Experimental filmmaker and researcher Sam Firth will share techniques used in her recent film “The Wolf Suit’ using the process of filmmaking both as method and metaphor for analysing how we construct individual and shared memories and the impact of trauma of conflict and trauma these.

Contribution long abstract:

Sam Firth is primarily an experimental filmmaker she is also based at the University of the West of Scotland where she is exploring what it means to undertake creative practice as research. Her work has screened at film festivals around the world and won numerous awards. She was recently recognised with a BFI Chanel Filmmaker Award.
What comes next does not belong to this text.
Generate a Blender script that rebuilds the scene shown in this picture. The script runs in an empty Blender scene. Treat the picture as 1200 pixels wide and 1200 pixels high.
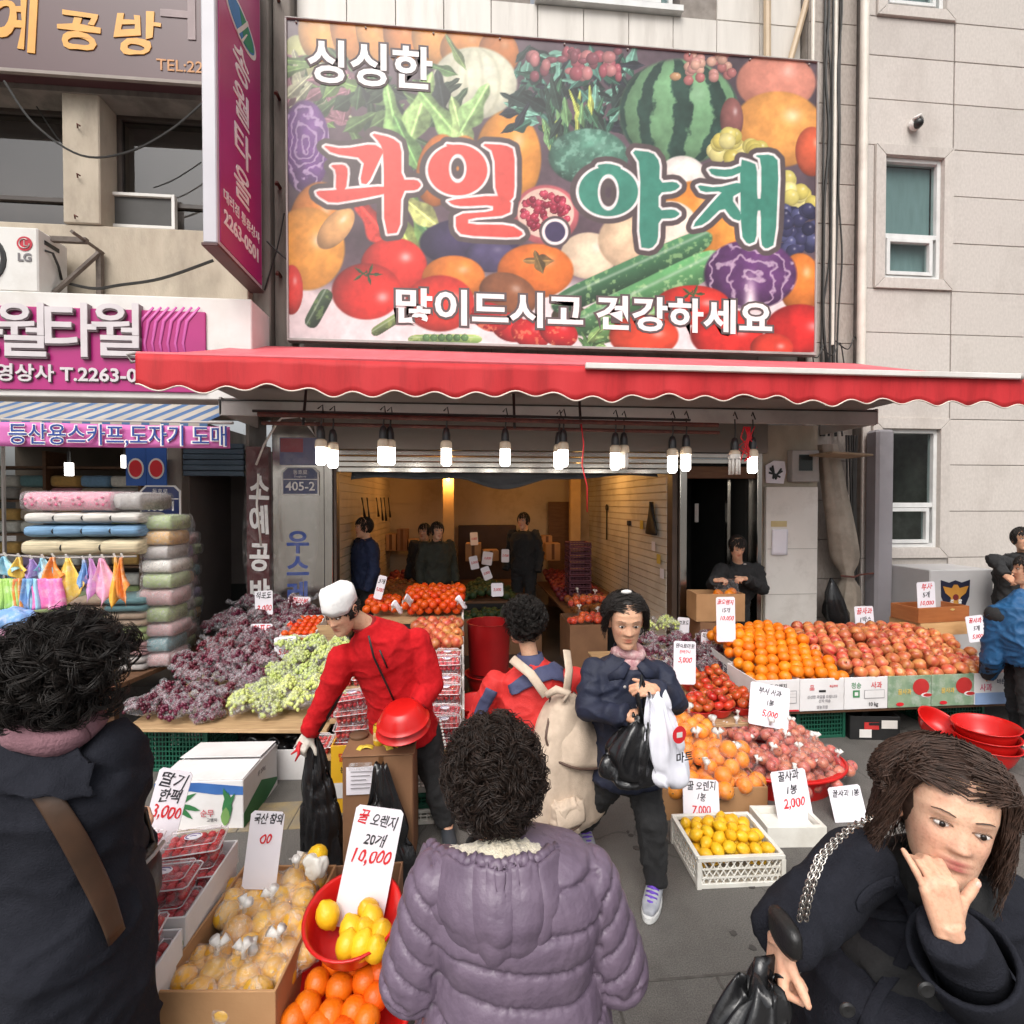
import bpy,bmesh,math,random
import numpy as np
from mathutils import Vector,Matrix,Euler,noise
random.seed(7); np.random.seed(7)
SC = bpy.context.scene; COL = SC.collection
R_ = math.radians; PI = math.pi

# ---------------------------------------------------------------- camera, world, sun, exposure
cam_d = bpy.data.cameras.new('camera'); cam_d.lens = 18; cam_d.sensor_width = 36; cam_d.sensor_height = 36
cam_d.clip_start = 0.05; cam_d.clip_end = 400
cam = bpy.data.objects.new('camera',cam_d); COL.objects.link(cam)
CAM_H = 2.0
cam.location = (0,0,CAM_H); cam.rotation_euler = (R_(90 - 0.95),0,R_(-5.2)); SC.camera = cam

world = bpy.data.worlds.new('World'); SC.world = world; world.use_nodes = True
wn = world.node_tree; wn.nodes.clear()
sky = wn.nodes.new('ShaderNodeTexSky'); sky.sky_type = 'NISHITA'; sky.sun_disc = False
SUN_EL,SUN_AZ = R_(52),R_(200)
sky.sun_elevation = SUN_EL; sky.sun_rotation = SUN_AZ; sky.air_density = 1.0; sky.dust_density = 6.0; sky.ozone_density = 0.5
hs = wn.nodes.new('ShaderNodeHueSaturation'); hs.inputs['Saturation'].default_value = 0.22   # an overcast, nearly colourless sky
bg = wn.nodes.new('ShaderNodeBackground'); bg.inputs['Strength'].default_value = 0.15
wo = wn.nodes.new('ShaderNodeOutputWorld')
wn.links.new(sky.outputs[0],hs.inputs['Color']); wn.links.new(hs.outputs[0],bg.inputs['Color']); wn.links.new(bg.outputs[0],wo.inputs['Surface'])
sun_d = bpy.data.lights.new('sun','SUN'); sun_d.energy = 0.9; sun_d.angle = R_(40); sun_d.color = (1,0.95,0.88)
sun = bpy.data.objects.new('sun',sun_d); COL.objects.link(sun)
# the sun stands behind the camera to the left, at the azimuth of the sky's own sun
_sd = Vector((math.sin(SUN_AZ) * math.cos(SUN_EL),math.cos(SUN_AZ) * math.cos(SUN_EL),math.sin(SUN_EL)))
sun.rotation_euler = _sd.to_track_quat('Z','Y').to_euler()
SC.view_settings.view_transform = 'Standard'; SC.view_settings.look = 'None'
SC.view_settings.exposure = 0.36; SC.view_settings.gamma = 1; SC.view_settings.use_curve_mapping = False
try:
 SC.cycles.use_denoising = True; SC.cycles.max_bounces = 6; SC.cycles.transparent_max_bounces = 16
 SC.cycles.diffuse_bounces = 3; SC.cycles.glossy_bounces = 3; SC.cycles.sample_clamp_indirect = 6
except Exception: pass

# ---------------------------------------------------------------- a pixel of the photograph (1200 px) on a known plane of the place
_th,_ph = R_(5.2),R_(0.95)
_RX = Vector((math.cos(_th),-math.sin(_th),0)); _FW = Vector((math.sin(_th) * math.cos(_ph),math.cos(_th) * math.cos(_ph),-math.sin(_ph)))
_UP = Vector((math.sin(_th) * math.sin(_ph),math.cos(_th) * math.sin(_ph),math.cos(_ph)))
def ray(px,py): return _FW + (px - 600) / 600 * _RX + (600 - py) / 600 * _UP
def W(px,py,Y):
 d = ray(px,py); return Vector((0,0,CAM_H)) + d * (Y / d.y)
def G(px,py,z=0.0):
 d = ray(px,py); return Vector((0,0,CAM_H)) + d * ((z - CAM_H) / d.z)

# ---------------------------------------------------------------- naming
def tag(o,label=None,cat=None,group=None,kind=None):
 if label: o['label'] = label
 if cat: o['category'] = cat
 if group: o['group'] = group
 if kind: o['kind'] = kind
 return o
def thing(name,label,cat,loc=(0,0,0),rot=0,group=None):
 o = bpy.data.objects.new(name,None); COL.objects.link(o); o.empty_display_size = 0.1
 o.location = loc; o.rotation_euler = rot if hasattr(rot,'__len__') else (0,0,rot)
 return tag(o,label,cat,group)
def link(name,me,parent=None,loc=None,rot=None):
 o = bpy.data.objects.new(name,me); COL.objects.link(o)
 if parent is not None: o.parent = parent
 if loc is not None: o.location = loc
 if rot is not None: o.rotation_euler = rot if hasattr(rot,'__len__') else (0,0,rot)
 return o
KIDS = {}
def children(o): return [c for c in COL.objects if c.parent == o]
def copy_tree(o,loc=None,rot=None,label=None,group=None,kids=None):
 r = o.copy(); COL.objects.link(r)
 if loc is not None: r.location = loc
 if rot is not None: r.rotation_euler = rot if hasattr(rot,'__len__') else (0,0,rot)
 if label: r['label'] = label
 if group: r['group'] = group
 ks = kids if kids is not None else list(o.children)
 for ch in ks:
  c = ch.copy(); COL.objects.link(c); c.parent = r
  for g in list(ch.children):
   d = g.copy(); COL.objects.link(d); d.parent = c
 return r

# ---------------------------------------------------------------- mesh builder
class MB:
 def __init__(s): s.v = []; s.f = []; s.m = []
 def add(s,vs,fs,mi=0):
  b = len(s.v); s.v.extend([tuple(p) for p in vs]); s.f.extend([tuple(i + b for i in f) for f in fs]); s.m.extend([mi] * len(fs)); return s
 def box(s,c,d,rz=0,mi=0,M=None):
  x,y,z = (k / 2 for k in d)
  vs = [Vector((i * x,j * y,k * z)) for i in (-1,1) for j in (-1,1) for k in (-1,1)]
  if rz: vs = [Matrix.Rotation(rz,3,'Z') @ p for p in vs]
  if M is not None: vs = [M @ p for p in vs]
  c = Vector(c); vs = [p + c for p in vs]
  return s.add(vs,[(0,1,3,2),(4,6,7,5),(0,4,5,1),(2,3,7,6),(0,2,6,4),(1,5,7,3)],mi)
 def bx(s,x0,x1,y0,y1,z0,z1,mi=0): return s.box(((x0 + x1) / 2,(y0 + y1) / 2,(z0 + z1) / 2),(abs(x1 - x0),abs(y1 - y0),abs(z1 - z0)),0,mi)
 def loft(s,rings,cap=True,closed=True,mi=0):
  b = len(s.v); n = len(rings[0])
  for r in rings: s.v.extend([tuple(p) for p in r])
  for i in range(len(rings) - 1):
   for j in range(n if closed else n - 1):
    a = b + i * n + j; c = b + i * n + (j + 1) % n
    s.f.append((a,c,c + n,a + n)); s.m.append(mi)
  if cap and closed:
   s.f.append(tuple(b + j for j in reversed(range(n)))); s.m.append(mi)
   s.f.append(tuple(b + (len(rings) - 1) * n + j for j in range(n))); s.m.append(mi)
  return s
 def tube(s,pts,r,n=8,cap=True,mi=0,flat=None):
  pts = [Vector(p) for p in pts]; k = len(pts)
  rs = r if hasattr(r,'__len__') else [r] * k
  rings = []; ref = None
  for i,p in enumerate(pts):
   t = (pts[min(i + 1,k - 1)] - pts[max(i - 1,0)])
   if t.length < 1e-9: t = Vector((0,0,1))
   t.normalize()
   if ref is None:
    ref = Vector((0,0,1)) if abs(t.z) < 0.9 else Vector((1,0,0))
    if flat is not None: ref = Vector(flat)
   u = ref - t * ref.dot(t)
   if u.length < 1e-6: u = t.orthogonal()
   u.normalize(); w = t.cross(u); ref = u
   ra,rb = rs[i] if hasattr(rs[i],'__len__') else (rs[i],rs[i])
   rings.append([p + u * (ra * math.cos(2 * PI * j / n)) + w * (rb * math.sin(2 * PI * j / n)) for j in range(n)])
  return s.loft(rings,cap,True,mi)
 def ell(s,c,r,seg=12,rng=8,M=None,mi=0):
  c = Vector(c); r = r if hasattr(r,'__len__') else (r,r,r)
  rings = []
  for i in range(rng + 1):
   a = PI * min(max(i / rng,0.02),0.98)
   ring = []
   for j in range(seg):
    b = 2 * PI * j / seg
    p = Vector((r[0] * math.sin(a) * math.cos(b),r[1] * math.sin(a) * math.sin(b),-r[2] * math.cos(a)))
    if M is not None: p = M @ p
    ring.append(c + p)
   rings.append(ring)
  return s.loft(rings,True,True,mi)
 def lathe(s,prof,n=24,c=(0,0,0),mi=0,cap=False):
  c = Vector(c)
  return s.loft([[c + Vector((r * math.cos(2 * PI * j / n),r * math.sin(2 * PI * j / n),z)) for j in range(n)] for r,z in prof],cap,True,mi)
 def prism(s,poly,z0,z1,M=None,mi=0):
  n = len(poly); M = M or Matrix.Identity(4)
  vs = [M @ Vector((x,y,z0)) for x,y in poly] + [M @ Vector((x,y,z1)) for x,y in poly]
  fs = [tuple(reversed(range(n))),tuple(range(n,2 * n))] + [(i,(i + 1) % n,(i + 1) % n + n,i + n) for i in range(n)]
  return s.add(vs,fs,mi)
 def grid(s,fn,nu,nv,mi=0):
  b = len(s.v)
  for i in range(nu + 1):
   for j in range(nv + 1): s.v.append(tuple(fn(i / nu,j / nv)))
  for i in range(nu):
   for j in range(nv):
    a = b + i * (nv + 1) + j; s.f.append((a,a + nv + 1,a + nv + 2,a + 1)); s.m.append(mi)
  return s
 def mesh(s,name,mats,smooth=False,bevel=0,fix=True):
  me = bpy.data.meshes.new(name); me.from_pydata(s.v,[],s.f)
  mats = mats if isinstance(mats,(list,tuple)) else [mats]
  for m in mats: me.materials.append(m)
  if len(mats) > 1: me.polygons.foreach_set('material_index',s.m)
  if fix or bevel:
   bm = bmesh.new(); bm.from_mesh(me)
   bmesh.ops.recalc_face_normals(bm,faces=bm.faces)
   if bevel: bmesh.ops.bevel(bm,geom=list(bm.edges),offset=bevel,segments=1,affect='EDGES',clamp_overlap=True)
   bm.to_mesh(me); bm.free()
  if smooth:
   me.polygons.foreach_set('use_smooth',[True] * len(me.polygons))
   if smooth == 'auto': me.set_sharp_from_angle(angle=R_(38))
  me.update(); return me
 def build(s,name,mats,parent=None,smooth=False,bevel=0,loc=None,rot=None,fix=True):
  return link(name,s.mesh(name,mats,smooth,bevel,fix),parent,loc,rot)
def B(name,mats,parent,x0,x1,y0,y1,z0,z1,bevel=0.0): return MB().bx(x0,x1,y0,y1,z0,z1).build(name,mats,parent,bevel=bevel)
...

In this roundtable she will share the techniques she used in her recent film “The Wolf Suit’ which uses the process of filmmaking as both method and metaphor for analysing how we construct individual and shared memories and the impact of trauma of conflict and trauma on these. The process of writing, filming (and re-filming) dramatic reconstructions (within a constructed world) and shaping these into narrative (within yet another world of the film) through editing is exposed within her film as auto-ethnographic research into the construction of identify, personal and shared family narratives. Those who watch the film are forced to consider the constructed element of their own memories and engage philosophically with the question Firth considered when making her film. One of the outcomes of this ongoing study into how we construct narratives and experience the world has been new insight into the impact of personal media making, which is now wide-spread, on our life stories.